Nur wenige Apfelsorten für gewerbsmäßigen Obstanbau geeignet
Von einigen Tausend bekannten Apfelsorten eigenen sich nur wenige für den gewerbsmäßigen Obstanbau. Diese Äpfel müssen appetitanregend aussehen, große Erträge liefern und gut haltbar sein. Eine größere Vielfalt an Sorten findet man unter Apfelbäumen, die von Gartenbesitzern und Bauern zum Eigenbedarf gepflanzt wurden. Manche alten Sorten, die nicht mehr wirtschaftlich sind, sind heute vom Aussterben bedroht.

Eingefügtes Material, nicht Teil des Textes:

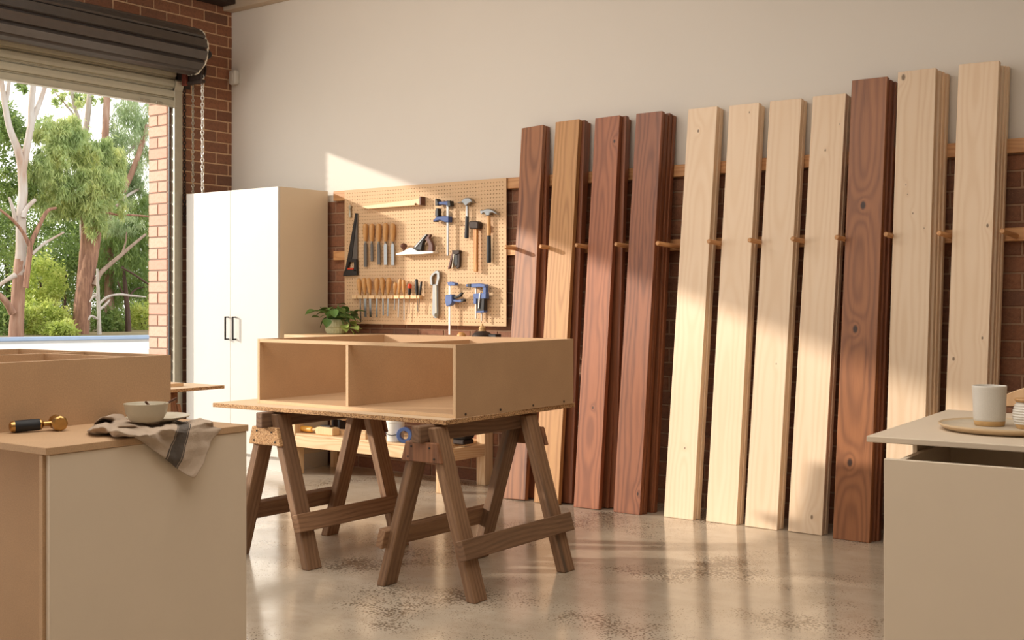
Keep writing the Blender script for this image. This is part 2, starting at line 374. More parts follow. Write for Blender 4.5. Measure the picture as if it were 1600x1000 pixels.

Apfelmost oder Apfelwein ein beliebtes Getränk
Der ausgepresste und vergorene Saft von Äpfeln liefert den Apfelmost oder Apfelwein, ein Getränk, das früher in vielen Haushalten selber hergestellt wurde. Apfelmost enthält meistens 4 bis 5 % Alkohol. Nicht alle Sorten eignen sich zur Erzeugung von Apfelwein. Heute überwiegt die industrielle Herstellung von Apfelsaft.